とはいえ、今後こういった手法が主流となり、アニメや漫画が3Dに置き換えられていくのか? と言われるとそれはちょっと違うのかなとも思います。例えば技を出すことによって髪の毛が変形して敵を攻撃するキャラクターが居るのですが、そのキャラクターは髪だけの造形別にいくつも髪のモデルを持っています。

こんな感じらしいです。建物に関しても「そのアングルでそれらしく見えるように」大きく湾曲していたり、背景は一枚絵であとは何も無い空間などなど。一つのシーンを作り出すだけでもかなりの苦労があるのが伺えます。3Dのモデリングにどれだけの時間が必要なのかは素人なのでよくわかりませんが、最終的な「絵」にするまでかなりの時間が必要なのはなんとなくわかります。

アニメーションにしても、モーションキャプチャーだけではどうにもならないアクションやポーズというのはあるでしょうし、そこを手でやるのはかなりの労力があることが予想されます。

アニメや漫画というのは描き手によって表現がかなり変わる媒体なのは間違いないでしょう。3D技術が発展していったとしてもこの根底部分は変わらず、大本となる描き手の表現に左右されるのは間違いなく、両方がうまく共存していくんじゃないのかなあと素人ながらにおもったりします。

今後、3DCGがどんどん手軽になり、紙に鉛筆で絵を書くような敷居の低さでモデリングでき、数手順で違和感ないアニメーションを構築でき、プログラミングの知識なくライティングやカメラや粒子の制御ができればあるいわ、という感じでしょうか。その頃にはアニメはアニメでまた別の進化をしているような気がしますね。

未来を感じずにはいられないこのアニメ感

とはいえ、このアニメ感は素晴らしいです。

とくにこのシーン。フィニッシュ技? の特別アニメシーンなんだと思うのですが、この女の子の動きが本当にいいです。

 各キャラクターの動きは,セルアニメ的でダイナミックな表現ができるように,独特な制御を行っています。一般的な3Dゲームグラフィックスとは異なり,GUILTY GEAR Xrd -SIGN-のキャラクター達は,顔面上の目と鼻,そして口が“大移動”しますし,現実の人間ではあり得ないような部位が伸縮したり肥大化したり,逆に縮小したりるすことも起こります

インタビューにある「大移動」がこれを見るとよくわかります。

どうですこれ!! もうアニメでしょう!! 角度によって目の位置、そしてなんといっても口の位置が移動しているのがわかります。特に三枚目などは頬がかなり前へ出ている感じですね。やあ、これはスゴイ。
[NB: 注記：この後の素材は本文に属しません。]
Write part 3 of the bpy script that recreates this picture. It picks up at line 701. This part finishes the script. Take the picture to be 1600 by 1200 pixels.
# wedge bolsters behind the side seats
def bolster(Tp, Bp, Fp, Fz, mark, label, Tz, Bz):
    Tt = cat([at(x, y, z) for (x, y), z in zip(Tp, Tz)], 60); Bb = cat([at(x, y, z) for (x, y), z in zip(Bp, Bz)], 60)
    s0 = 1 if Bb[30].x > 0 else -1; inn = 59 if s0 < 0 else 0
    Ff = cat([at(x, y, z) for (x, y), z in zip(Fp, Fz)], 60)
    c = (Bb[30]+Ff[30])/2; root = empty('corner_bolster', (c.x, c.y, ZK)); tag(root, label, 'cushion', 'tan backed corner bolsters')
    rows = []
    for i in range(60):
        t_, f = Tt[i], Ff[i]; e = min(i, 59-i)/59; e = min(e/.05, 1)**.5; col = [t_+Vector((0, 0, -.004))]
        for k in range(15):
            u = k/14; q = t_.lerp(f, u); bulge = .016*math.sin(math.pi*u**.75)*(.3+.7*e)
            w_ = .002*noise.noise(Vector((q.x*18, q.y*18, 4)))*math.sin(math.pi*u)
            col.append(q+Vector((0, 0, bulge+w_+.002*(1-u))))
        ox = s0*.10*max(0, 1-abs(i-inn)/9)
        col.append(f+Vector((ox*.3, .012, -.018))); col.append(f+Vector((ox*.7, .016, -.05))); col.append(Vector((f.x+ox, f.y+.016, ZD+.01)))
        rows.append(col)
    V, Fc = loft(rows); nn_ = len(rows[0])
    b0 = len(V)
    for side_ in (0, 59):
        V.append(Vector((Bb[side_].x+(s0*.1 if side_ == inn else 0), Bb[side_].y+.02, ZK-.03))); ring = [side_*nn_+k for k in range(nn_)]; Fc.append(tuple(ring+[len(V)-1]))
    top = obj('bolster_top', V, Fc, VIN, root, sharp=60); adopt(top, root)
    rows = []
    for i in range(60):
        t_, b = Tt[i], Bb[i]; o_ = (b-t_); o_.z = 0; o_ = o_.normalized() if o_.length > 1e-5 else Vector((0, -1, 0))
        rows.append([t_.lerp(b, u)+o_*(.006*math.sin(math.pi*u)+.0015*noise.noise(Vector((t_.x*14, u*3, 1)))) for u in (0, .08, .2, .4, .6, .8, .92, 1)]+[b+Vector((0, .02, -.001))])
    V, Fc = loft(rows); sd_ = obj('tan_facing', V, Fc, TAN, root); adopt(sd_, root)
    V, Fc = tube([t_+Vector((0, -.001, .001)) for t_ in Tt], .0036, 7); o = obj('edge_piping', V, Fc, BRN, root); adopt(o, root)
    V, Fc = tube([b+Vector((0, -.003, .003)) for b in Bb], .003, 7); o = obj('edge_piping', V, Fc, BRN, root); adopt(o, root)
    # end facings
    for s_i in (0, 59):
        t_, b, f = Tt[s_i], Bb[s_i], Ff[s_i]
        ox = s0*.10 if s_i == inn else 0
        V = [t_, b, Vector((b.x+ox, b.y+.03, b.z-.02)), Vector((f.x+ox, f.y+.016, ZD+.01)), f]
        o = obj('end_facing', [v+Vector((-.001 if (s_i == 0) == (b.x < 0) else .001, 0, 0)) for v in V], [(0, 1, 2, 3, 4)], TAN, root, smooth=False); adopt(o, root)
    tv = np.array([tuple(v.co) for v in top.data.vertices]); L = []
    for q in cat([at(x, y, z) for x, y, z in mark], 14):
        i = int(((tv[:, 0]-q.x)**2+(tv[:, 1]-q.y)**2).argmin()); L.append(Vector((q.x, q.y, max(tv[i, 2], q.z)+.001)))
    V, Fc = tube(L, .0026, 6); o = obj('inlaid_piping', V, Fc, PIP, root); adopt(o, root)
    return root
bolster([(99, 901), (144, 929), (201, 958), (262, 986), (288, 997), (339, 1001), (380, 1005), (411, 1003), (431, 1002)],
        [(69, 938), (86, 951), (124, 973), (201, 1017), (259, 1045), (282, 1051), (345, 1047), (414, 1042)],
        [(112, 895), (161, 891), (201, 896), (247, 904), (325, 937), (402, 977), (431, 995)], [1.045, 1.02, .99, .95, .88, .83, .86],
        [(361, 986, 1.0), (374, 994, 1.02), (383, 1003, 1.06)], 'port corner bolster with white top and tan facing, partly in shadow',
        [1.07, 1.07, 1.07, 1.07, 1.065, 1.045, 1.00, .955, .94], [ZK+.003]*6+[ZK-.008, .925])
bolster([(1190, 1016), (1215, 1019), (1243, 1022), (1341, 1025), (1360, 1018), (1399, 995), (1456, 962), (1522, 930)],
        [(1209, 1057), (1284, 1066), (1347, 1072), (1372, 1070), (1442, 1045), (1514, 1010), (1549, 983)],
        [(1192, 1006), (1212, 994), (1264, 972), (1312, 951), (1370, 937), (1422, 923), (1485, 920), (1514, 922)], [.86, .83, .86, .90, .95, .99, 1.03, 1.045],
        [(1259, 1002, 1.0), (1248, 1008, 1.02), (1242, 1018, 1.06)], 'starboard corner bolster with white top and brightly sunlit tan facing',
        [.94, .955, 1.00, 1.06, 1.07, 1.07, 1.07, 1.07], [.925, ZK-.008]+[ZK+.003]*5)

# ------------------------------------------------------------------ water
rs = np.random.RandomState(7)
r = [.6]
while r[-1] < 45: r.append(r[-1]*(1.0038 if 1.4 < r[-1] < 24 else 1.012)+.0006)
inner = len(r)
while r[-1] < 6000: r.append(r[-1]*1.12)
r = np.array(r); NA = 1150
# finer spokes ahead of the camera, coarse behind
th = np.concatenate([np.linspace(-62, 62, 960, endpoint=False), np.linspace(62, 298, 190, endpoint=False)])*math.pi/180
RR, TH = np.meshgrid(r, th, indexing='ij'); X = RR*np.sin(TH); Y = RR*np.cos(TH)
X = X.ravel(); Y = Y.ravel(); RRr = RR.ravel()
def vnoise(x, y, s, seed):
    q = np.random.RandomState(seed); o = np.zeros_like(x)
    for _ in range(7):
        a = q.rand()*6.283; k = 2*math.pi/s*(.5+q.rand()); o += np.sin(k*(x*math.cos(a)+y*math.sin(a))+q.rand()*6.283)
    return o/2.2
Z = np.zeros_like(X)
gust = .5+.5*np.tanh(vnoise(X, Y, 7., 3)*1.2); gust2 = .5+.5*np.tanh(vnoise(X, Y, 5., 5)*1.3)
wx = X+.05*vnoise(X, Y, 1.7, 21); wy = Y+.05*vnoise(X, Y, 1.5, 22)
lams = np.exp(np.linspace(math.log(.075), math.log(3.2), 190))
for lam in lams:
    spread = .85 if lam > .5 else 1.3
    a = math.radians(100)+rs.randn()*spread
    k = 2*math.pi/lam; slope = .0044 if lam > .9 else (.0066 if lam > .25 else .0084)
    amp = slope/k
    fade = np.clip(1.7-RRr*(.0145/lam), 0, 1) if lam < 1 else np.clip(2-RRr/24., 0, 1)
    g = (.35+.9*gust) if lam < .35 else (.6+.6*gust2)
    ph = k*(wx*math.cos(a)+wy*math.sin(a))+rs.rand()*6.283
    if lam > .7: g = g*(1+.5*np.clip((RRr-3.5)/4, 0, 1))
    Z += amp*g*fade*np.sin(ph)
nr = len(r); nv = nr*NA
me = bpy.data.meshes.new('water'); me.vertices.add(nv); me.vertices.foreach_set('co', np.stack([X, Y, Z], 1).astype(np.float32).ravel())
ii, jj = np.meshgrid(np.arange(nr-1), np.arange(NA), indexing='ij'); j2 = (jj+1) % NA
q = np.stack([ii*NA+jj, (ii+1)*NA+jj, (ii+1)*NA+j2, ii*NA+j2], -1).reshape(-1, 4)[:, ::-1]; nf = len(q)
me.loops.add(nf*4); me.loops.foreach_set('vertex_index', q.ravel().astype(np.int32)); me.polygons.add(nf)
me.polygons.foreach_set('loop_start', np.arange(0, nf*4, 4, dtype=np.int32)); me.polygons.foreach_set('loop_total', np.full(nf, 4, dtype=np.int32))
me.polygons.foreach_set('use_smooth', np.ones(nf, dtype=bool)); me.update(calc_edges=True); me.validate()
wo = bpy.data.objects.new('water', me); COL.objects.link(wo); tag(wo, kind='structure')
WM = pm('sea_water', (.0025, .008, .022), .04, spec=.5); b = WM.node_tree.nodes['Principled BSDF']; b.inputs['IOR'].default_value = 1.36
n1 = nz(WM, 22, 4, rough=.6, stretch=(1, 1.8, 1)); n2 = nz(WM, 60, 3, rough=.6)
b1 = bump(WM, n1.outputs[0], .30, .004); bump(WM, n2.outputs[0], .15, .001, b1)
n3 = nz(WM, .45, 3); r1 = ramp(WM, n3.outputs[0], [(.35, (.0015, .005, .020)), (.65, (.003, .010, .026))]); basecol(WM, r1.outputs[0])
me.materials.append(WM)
一枚目の画像を絵で正面から表すと多分こんな感じです。左目自体が左にずれ、頬が若干盛り上がり、口もずれています。これが三枚目になるとどうなるかっていうと、

多分こうなってるんじゃないかなと思います。盛り上がる表現ができなかったので横に引っ張りましたが、おそらく山のようにみょいーんってなってるかとw

口も盛大にずれていると思います。四枚目などは奥にいる男性も合わせて口がずれているのがわかりますよね。いやあ、スゴイ。インタビューにもありますが、一枚一枚きちんと見えるようにそれぞれのパーツの位置を調整しているんだそうです。もはや職人芸ですね。ぜひともこのシーンの顔正面の動き動画なんてのがあれば見たいものです。

また、このように一つ一つの部位がズレる事によって、その動きがさらにまたアニメっぽく感じるのでしょう。人の手で描いたような独特の違和感を覚えます。人間の目がわりといい加減なのは「嘘パース」からも分かる通り、これだけズレていてもきちんと認知できるものなのですね。再認識できました。

攻撃を受ける側のモーションやパーツ位置はおそらくどのキャラも一緒のようで、確認するとこの女の子が同じ攻撃を受けた場合はやっぱりここまで頬は動いていませんでした。さすがに全キャラのやられモーションまで手間暇かけるわけにもいきませんから当然ですが、こういう比較もまた面白いです。

お絵かき技術とは直接関係はないかもしれませんが、これどうなってんの? っていう所の裏側を除くのはとても楽しいものですね。